Самая большая беда этнографического картогра­фирования на всех его этапах, а в последние десятиле­тия особенно, заключалась в том, что пространствен­ное отображение этнической мозаики соответствовало преимущественно сельскому населению, а сложные по этническому составу города, особенно крупные ме­гаполисы, плохо ложились на плоскую поверхность карт. И, конечно, извечным препятствием для миро­вого и странового этнического картографирования было отсутствие во многих регионах и странах само­го деления населения по этническим группам или же абсолютное преобладание страновой идентичности. С.И. Брук в своем справочнике по этнодемографическому составу населения мира пошел по простому пути, обозвав этносами все население малых поли­тико-административных образований (антигуанцы, ямайцы, гваделупцы, кубинцы, сентбернандинцы и т. д.). Действительно, первое, что было мною отме­чено во время пребывания на той же Ямайке, это над­пись на ямайском долларе «from many one people», т. е. осознаваемый сложный этнический и расовый состав этого островного государства мало что значил по срав­нению с общеямайской идентичностью. В последние годы после мировых побед ямайских легкоатлетов это чувство еще более усилилось. Вот только этносом ямайцев назвать никак нельзя: это малая, но сложная гражданская/политическая нация.
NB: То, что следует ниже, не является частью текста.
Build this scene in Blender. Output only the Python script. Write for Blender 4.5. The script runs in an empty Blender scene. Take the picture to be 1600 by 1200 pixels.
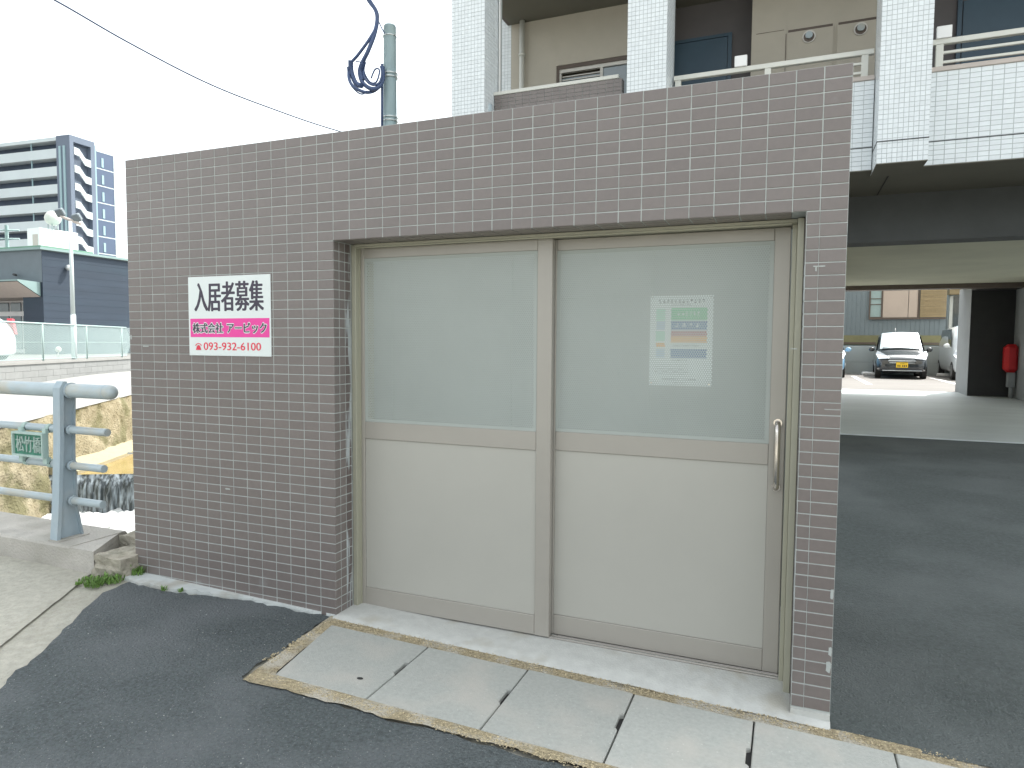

К концу ХХ в. в результате масштабных усилий разных институтов (административных, научных, религиозных, общественных) была выстроена по сути своей евроцентристская номенклатура «народов мира» в их этническом понимании. Моду здесь задали советские этнографы - стойкие продолжатели немец­кого и восточноевропейского народоописания эпохи романтизма XIX в. и дореволюционного российского народоведения. Для советских этнографов на Земле не существовало места без этносов, как бы ни было трудно определять эти «таксоны» во многих странах, не говоря уже зачастую об отсутствии достоверных полевых данных. Тем не менее такая работа была сде­лана, и в эту классификацию поверили не только уче­ные, но и многие из тех, кого она касалась лишь очень условно или при большом воображении.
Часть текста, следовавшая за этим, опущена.